However, if the original account owner died in 2020 or later, the IRA beneficiary is subject to the 10-year rule of the SECURE Act and a second question must be asked: Did the original account owner reach the age at which they would have had to start taking RMDs? If they reached their RMD start date before dying, their heirs will have to continue taking annual RMDs in each year until year 10, when they will be required to exhaust the account entirely.

“That’s because of what the IRS calls the ‘at least as rapidly rule,’” said Slott. “Once the faucet is turned on, it can never be turned off, and once the IRA owner had already begun taking RMDs, the beneficiary must continue, even though they have the 10-year rule.” However, the beneficiary’s RMD calculations are based on their own age, using the same calculation rules from the now antiquated stretch IRA. Which means they take a smaller distribution every year, until they suddenly have to take it all by the end of the 10th year.

It also matters who the beneficiary is—how they are related to the original account older, how old they are, and whether or not they are disabled or chronically ill. Eligible designated beneficiaries, who include surviving spouses, minor children until they reach the age of 21, disabled and chronically ill individuals, and beneficiaries whose age was within 10 years of the age of the original account owner, still qualify for the original lifetime stretch inherited IRA and are not subject to the SECURE Act's 10-year rule.

The rules are so confusing, said Slott, that the IRS has waived penalties for those who fail to take RMDs from inherited traditional IRAs for 2020, 2021, 2022 and 2023. But those who inherited a traditional IRA before 2019, as well as those who qualify as “eligible designated beneficiaries,” are still required to take RMDs, as they still operate under the stretch IRA rule as before.

If the original account owner reaches the year in which they are required to start taking RMDs, but dies before taking their first distribution, their beneficiaries will still have to take RMDs, said Slott, and will have until their income tax filing date in the following year—April 15, 2024, for most people—to take the distribution.

Penalty Change
Slott also noted a change in the Internal Revenue Service’s enforcement of RMDs. In the past, there was a 50% penalty for those who failed to take the distribution in the year it was required—that is, if a client missed a required distribution, they would have to not only take it, but also pay a penalty equal to 50% of it. Now, that penalty has been lowered to 10% to 25% of the required distribution.

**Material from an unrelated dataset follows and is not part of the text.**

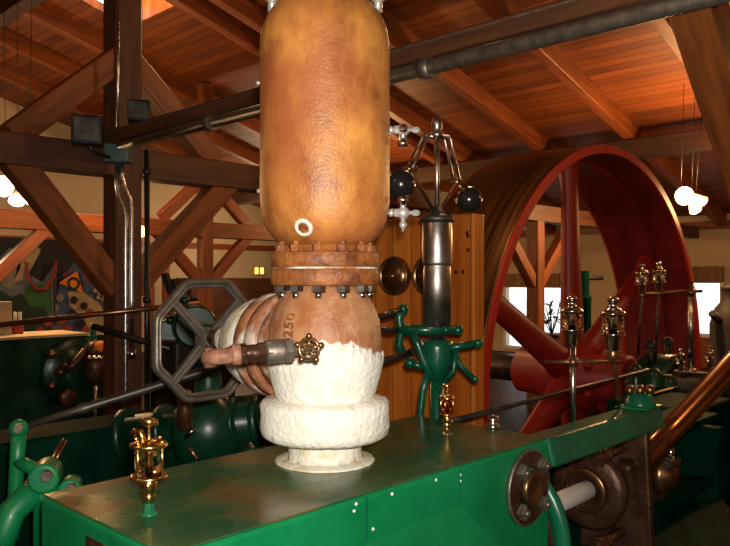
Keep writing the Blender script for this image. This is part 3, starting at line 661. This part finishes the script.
# pole with two oilers near the bed
def pole_set(px,ybase,ytop,Y,bar,lab,r=.0125,zb=None):
    b=at(px,ybase,Y); t=thing('oiler_stand',lab,'stand',b)
    x=MB(); top=at(px,ytop,Y); x.tube(b,VV((b.x,b.y,top.z)),r,n=14); x.lathe([(r*2.2,0),(r*2,.015),(r*1.1,.03)],b,ZA,14); x.build('pole','steel',t)
    x=MB(); p,q=at(bar[0],bar[1],Y),at(bar[2],bar[3],Y); x.tube(p,q,r*.62,n=10); x.lathe([(r*1.7,-.018),(r*1.7,.018)],at(px,bar[1]+(bar[3]-bar[1])*.4,Y),ZA,12); x.build('cross_bar','bronze',t)
    return t
Y1=3.14
bb=at(573,430,Y1); 
pole_set(573,431,345,Y1,(545,362,622,362),'upright steel oiler stand with a cross bar on the green bed')
def cup(px,py,Y,H,lab,hang=None,grp=None):
    L=at(px,py,Y); t=thing('glass_oiler',lab,'oiler',L,grp)
    x=MB(); x.lathe([(.10*H,0),(.12*H,.05*H),(.12*H,.2*H),(.14*H,.24*H),(.14*H,.3*H),(.22*H,.31*H),(.22*H,.35*H)],L,ZA,20); x.build('base','chrome',t)
    x=MB(); x.lathe([(.2*H,.35*H),(.2*H,.68*H)],L,ZA,24); x.build('glass_cup','glass',t)
    x=MB(); x.lathe([(.2*H,.68*H),(.23*H,.69*H),(.23*H,.73*H),(.12*H,.8*H),(.08*H,.82*H),(.08*H,.93*H),(.11*H,.94*H),(.1*H,1.0*H),(.04*H,1.02*H)],L,ZA,20); x.tube(L+VV((0,0,.3*H)),L+VV((0,0,.8*H)),.07*H,n=12); x.build('cap','chrome',t)
    if hang:
        x=MB(); q=at(*hang); x.tube(L+VV((0,0,.02)),q,.008 if Y<4 else .012,n=10); m=L.lerp(q,.35); x.lathe([(.014,-.012),(.014,.012)],m,q-L,10); x.build('drip_tube','bronze' if Y<4 else 'dsteel',t)
        x=MB(); x.lathe([(.022,-.03),(.026,-.02),(.026,.015),(.018,.02)],L-VV((0,0,.0)),ZA,12); x.build('clamp','bronze',t)
    return t
cup(572,346,Y1,.21,'glass oiler with chrome fittings on top of the near steel stand')
cup(613,352,Y1,.23,'glass oiler at the bar end with a long drip tube to the crosshead',hang=(626,470,3.75))
# back stand on the bearing
Y3=6.7
pole_set(691,371,282,Y3,(640,294,702,291),'distant oiler stand with two glass oilers, right of the flywheel',r=.026)
cup(642,294,Y3,.27,'left one of two distant glass oilers hanging before the flywheel rim',hang=(638,355,Y3),grp=None)
cup(659,292,Y3,.27,'right one of two distant glass oilers hanging before the flywheel rim',hang=(655,362,Y3))
cup(681,371,Y3,.2,'tiny glass oiler low on the dark bearing left of the distant stand')
cup(710,368,Y3,.2,'tiny glass oiler low on the dark bearing right of the distant stand')
# tall oiling columns of the bearing
for i,(px,py,r) in enumerate(((636,368,.07),(654,372,.085),(668,378,.09))):
    p=at(px,py,6.6); x=MB(); x.lathe([(r*1.3,.3),(r*1.2,.5),(r,p.z*.85),(r*.8,p.z-.02),(r*.4,p.z+.03)],VV((p.x,p.y,0)),ZA,20); x.build('column','green_dark',bl)
x=MB(); x.box(7.18,7.7,2.3,2.66,0,.76); x.build('block','green_matte',bl,bev=.02)
x=MB(); x.box(7.2,7.45,2.32,2.36,.76,.775);x.build('edge','bronze',bl)

# =========================================================== governor
G=at(437,278,3.3); G.z=0
def GP(h): return VV((G.x,G.y,h))
gv=thing('governor','flyball governor on a polished steel column with green brackets','governor',GP(0))
x=MB(); x.lathe([(.08,0),(.08,.05),(.06,.12),(.045,.2),(.03,.9),(.03,1.3)],GP(0),ZA,28); x.build('pedestal','gov',gv)
x=MB(); x.lathe([(.036,1.24),(.036,1.26),(.055,1.285),(.07,1.32),(.072,1.39),(.068,1.42),(.05,1.425)],GP(0),ZA,28); x.build('bracket_body','gov',gv)
x=MB(); x.lathe([(.035,1.42),(.035,1.48),(.062,1.482),(.062,1.75),(.06,1.755),(.066,1.76),(.068,1.77),(.068,1.945),(.066,1.95)],GP(0),ZA,40); x.build('column','colsteel',gv)
x=MB(); x.lathe([(.07,1.95),(.078,1.955),(.078,1.972),(.06,1.98),(.035,1.99),(.02,2.02)],GP(0),ZA,32); x.build('cap','dsteel',gv)
x=MB(); x.tube(GP(1.98),GP(2.38),.011,n=12); x.lathe([(.022,2.33),(.028,2.335),(.028,2.35),(.016,2.36),(.024,2.375),(.026,2.4),(.012,2.425),(.0001,2.43)],GP(0),ZA,16)
x.tube(GP(2.335)+camdir(-.06,-.02),GP(2.335)+camdir(.06,.02),.01,n=8); x.build('spindle','colsteel',gv)
for s,px,py,bx1,by1,ex,ey,rb,lab in ((-1,401,184.5,0,0,409,169,.061,'nearer, higher ball'),(1,469,199.5,0,0,457,182,.064,'farther, lower ball')):
    Yb=3.3+.27*s
    bc=at(px,py,Yb); ec=at(ex,ey,3.3+.2*s)
    t0=GP(2.335)+camdir(.05*s,.03*s); b0=GP(2.0)+camdir(.012*s,.01)
    for off in (-.012,.012):
        x=MB(); x.tube(t0+camdir(off,-off),ec+camdir(off,-off),.0065,n=8); x.build('arm','colsteel',gv)
    x=MB(); x.tube(b0,ec,.008,n=8); x.build('lower_arm','bronze',gv)
    x=MB(); x.tube(ec,bc,.012,n=10); x.sphere(ec,.02,12); x.tube(ec+camdir(-.03,0),ec+camdir(.035,0),.012,n=8); x.build('joint','bronze',gv)
    x=MB(); x.sphere(bc,rb,32); x.build('ball','ball',gv)
def gp(px,py,dy=0): return at(px,py,3.3+dy)
x=MB(); x.tube(gp(398,330,-.02),gp(458,330,-.02),.026,.02,n=14); x.sphere(gp(458,330,-.02),.024,12); x.sphere(gp(446,330,-.06),.018,10)
x.path([gp(403,308,-.02),gp(399,318,-.02),gp(401,330,-.02),gp(399,345,-.02),gp(404,356,-.02)],.019,10)
x.sphere(gp(403,309,-.02),.025,14)
x.build('cross_arm','gov',gv)
x=MB(); x.path([gp(412,332,-.04),gp(418,345,-.05),gp(424,362,-.05),gp(432,378,-.05)],.019,10); x.sphere(gp(410,363,-.03),.026,12); x.tube(gp(410,363,-.03),gp(428,368,-.02),.017,n=10); x.build('claw','gov',gv)
x=MB(); x.tube(gp(440,350,-.02),gp(478,343,-.02),.02,.016,n=12); x.sphere(gp(478,343,-.02),.022,12); x.path([gp(456,348,-.02),gp(457,358,-.02),gp(461,366,-.02),gp(474,379,-.02)],.014,10); x.sphere(gp(475,379,-.02),.017,10); x.path([gp(456,348,-.03),gp(454,370,-.03),gp(444,382,-.02)],.014,10); x.build('side_arm','gov',gv)
x=MB(); x.path([gp(428,372,-.05),gp(423,390,-.05),gp(419,425,-.05),VV((gp(418,424,-.05).x,gp(418,424,-.05).y,.0))],.017,10); x.build('prop','gov',gv)
for p,q in (((372,319,2.95),(402,309,3.28)),((372,330,3.1),(400,330,3.28)),((376,363,3.0),(411,352,3.24))):
    x=MB(); x.tube(at(*p),at(*q),.012,n=10); x.sphere(at(*q),.018,10); x.sphere(at(*q).lerp(at(*p),.4),.016,8); x.build('link','black',gv)
# reach rod to lever
LV=at(20,428,2.72)
rr_=thing('reach_rod','long dark steel reach rod from the green lever to the governor','rod',LV)
x=MB(); q=at(397,312,3.3); mid=LV.lerp(q,.18); x.lathe([(.012,0),(.013,.2),(.02,.22),(.02,.235),(.017,.25),(.019,1.1),(.012,(q-LV).length)],LV,q-LV,16); x.build('shaft','dsteel',rr_)
# side rod over the bed
x=MB(); x.tube(at(452,421,3.2),at(648,370,5.6),.013,n=12); x.sphere(at(452,421,3.2),.02,10); tag(x.build('eccentric_rod','dsteel'),'thin dark rod slanting past the flywheel hub from the small oiler','rod')

K=1.27
class ML(MB):
    def lathe(s, prof, *a, **k): return MB.lathe(s, [(r*K,h*(K if getattr(s,'kh',1) else 1)) for r,h in prof], *a, **k)
    def tube(s, p, q, r, r1=None, n=16, smooth=True):
        d=VV(q)-VV(p); return MB.lathe(s, [(r*K,0),((r if r1 is None else r1)*K,d.length)], p, d, n, smooth)
    def path(s, pts, r, n=12): return MB.path(s, pts, r*K, n)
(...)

“I’m not sure I ever saw anyone pay it,” Slott said. “The IRS agreed it was so harsh that they were asking people to give them any excuse to waive it. They were very generous. I’m hoping they will still be as generous now that the penalty could be as low as 10%.”

On Gifting
With the year rapidly drawing to a close, Slott reminded advisors that this is a great time for gifting, identifying three types of tax-exempt gifting.

One is the annual gift and estate tax exclusion, which allows individuals to give up to $17,000 apiece each year to an unlimited number of people.

The second is an exclusion for those who gift to somebody paying tuition and healthcare expenses, but only if they are paid directly to the provider, said Slott.

“I find grandparents love making these gifts,” he said. “They immediately see it going for the intended benefit, and they can give unlimited amounts for an unlimited amount of people and it doesn’t count against their big exemption.”

The third type is the nearly $13 million lifetime gift-and-estate tax exemption, which a client can use during their life, rather than waiting until after they die, said Slott. When the Tax Cuts and Jobs Act provisions sunset at the end of 2025, the exemption will roll back to approximately half of what it is now.

Clients may also want to give to charity ahead of or during the holidays, said Slott.

“The best assets to give to charity are [traditional] IRAs, because they are loaded with taxes,” said Slott. “We talk about charitable planning for those people who have charitable intent and want to give away money anyway. Don't give money to charity for tax reasons alone. For the majority of your clients who give anyway, if they can do it in a slightly different way, like doing it with an IRA, you can help eliminate some of their tax bill, too, because the charity doesn’t have to pay tax.”